What is being asked
The complete listing should be restated exactly.

Information supplied
***

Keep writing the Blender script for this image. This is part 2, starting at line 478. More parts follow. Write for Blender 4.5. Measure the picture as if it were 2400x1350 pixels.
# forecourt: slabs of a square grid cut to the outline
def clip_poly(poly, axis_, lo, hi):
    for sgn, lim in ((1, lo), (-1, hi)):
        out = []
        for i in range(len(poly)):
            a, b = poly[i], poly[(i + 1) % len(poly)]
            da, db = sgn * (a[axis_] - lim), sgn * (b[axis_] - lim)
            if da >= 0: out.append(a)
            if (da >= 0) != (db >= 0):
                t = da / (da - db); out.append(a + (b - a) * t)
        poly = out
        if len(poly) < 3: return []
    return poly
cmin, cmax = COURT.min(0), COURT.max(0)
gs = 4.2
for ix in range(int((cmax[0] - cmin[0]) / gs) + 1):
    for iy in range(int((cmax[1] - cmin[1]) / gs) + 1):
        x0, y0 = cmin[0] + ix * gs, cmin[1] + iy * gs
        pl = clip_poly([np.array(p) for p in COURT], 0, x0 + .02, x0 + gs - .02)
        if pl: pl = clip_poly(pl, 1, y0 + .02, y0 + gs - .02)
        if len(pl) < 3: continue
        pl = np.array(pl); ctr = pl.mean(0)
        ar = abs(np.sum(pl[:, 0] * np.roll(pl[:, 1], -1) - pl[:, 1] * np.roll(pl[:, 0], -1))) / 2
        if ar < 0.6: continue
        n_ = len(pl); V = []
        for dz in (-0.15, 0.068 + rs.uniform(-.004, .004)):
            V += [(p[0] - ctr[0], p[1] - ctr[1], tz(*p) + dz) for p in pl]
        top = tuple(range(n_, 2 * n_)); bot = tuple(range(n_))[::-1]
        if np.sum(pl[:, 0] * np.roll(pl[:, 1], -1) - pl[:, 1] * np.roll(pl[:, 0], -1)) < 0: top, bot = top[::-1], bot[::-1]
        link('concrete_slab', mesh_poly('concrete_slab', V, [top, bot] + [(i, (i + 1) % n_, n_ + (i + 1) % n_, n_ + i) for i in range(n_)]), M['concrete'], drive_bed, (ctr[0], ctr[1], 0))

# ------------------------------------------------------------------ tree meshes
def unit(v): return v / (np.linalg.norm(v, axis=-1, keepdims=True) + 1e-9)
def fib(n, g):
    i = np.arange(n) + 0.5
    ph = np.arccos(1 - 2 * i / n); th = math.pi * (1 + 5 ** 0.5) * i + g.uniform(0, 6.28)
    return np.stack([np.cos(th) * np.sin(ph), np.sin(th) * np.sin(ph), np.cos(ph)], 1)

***

Response for this exercise
Keep writing the Blender script for this image. This is part 2, starting at line 478. More parts follow. Write for Blender 4.5. Measure the picture as if it were 2400x1350 pixels.
# forecourt: slabs of a square grid cut to the outline
def clip_poly(poly, axis_, lo, hi):
    for sgn, lim in ((1, lo), (-1, hi)):
        out = []
        for i in range(len(poly)):
            a, b = poly[i], poly[(i + 1) % len(poly)]
            da, db = sgn * (a[axis_] - lim), sgn * (b[axis_] - lim)
            if da >= 0: out.append(a)
            if (da >= 0) != (db >= 0):
                t = da / (da - db); out.append(a + (b - a) * t)
        poly = out
        if len(poly) < 3: return []
    return poly
cmin, cmax = COURT.min(0), COURT.max(0)
gs = 4.2
for ix in range(int((cmax[0] - cmin[0]) / gs) + 1):
    for iy in range(int((cmax[1] - cmin[1]) / gs) + 1):
        x0, y0 = cmin[0] + ix * gs, cmin[1] + iy * gs
        pl = clip_poly([np.array(p) for p in COURT], 0, x0 + .02, x0 + gs - .02)
        if pl: pl = clip_poly(pl, 1, y0 + .02, y0 + gs - .02)
        if len(pl) < 3: continue
        pl = np.array(pl); ctr = pl.mean(0)
        ar = abs(np.sum(pl[:, 0] * np.roll(pl[:, 1], -1) - pl[:, 1] * np.roll(pl[:, 0], -1))) / 2
        if ar < 0.6: continue
        n_ = len(pl); V = []
        for dz in (-0.15, 0.068 + rs.uniform(-.004, .004)):
            V += [(p[0] - ctr[0], p[1] - ctr[1], tz(*p) + dz) for p in pl]
        top = tuple(range(n_, 2 * n_)); bot = tuple(range(n_))[::-1]
        if np.sum(pl[:, 0] * np.roll(pl[:, 1], -1) - pl[:, 1] * np.roll(pl[:, 0], -1)) < 0: top, bot = top[::-1], bot[::-1]
        link('concrete_slab', mesh_poly('concrete_slab', V, [top, bot] + [(i, (i + 1) % n_, n_ + (i + 1) % n_, n_ + i) for i in range(n_)]), M['concrete'], drive_bed, (ctr[0], ctr[1], 0))

# ------------------------------------------------------------------ tree meshes
def unit(v): return v / (np.linalg.norm(v, axis=-1, keepdims=True) + 1e-9)
def fib(n, g):
    i = np.arange(n) + 0.5
    ph = np.arccos(1 - 2 * i / n); th = math.pi * (1 + 5 ** 0.5) * i + g.uniform(0, 6.28)
    return np.stack([np.cos(th) * np.sin(ph), np.sin(th) * np.sin(ph), np.cos(ph)], 1)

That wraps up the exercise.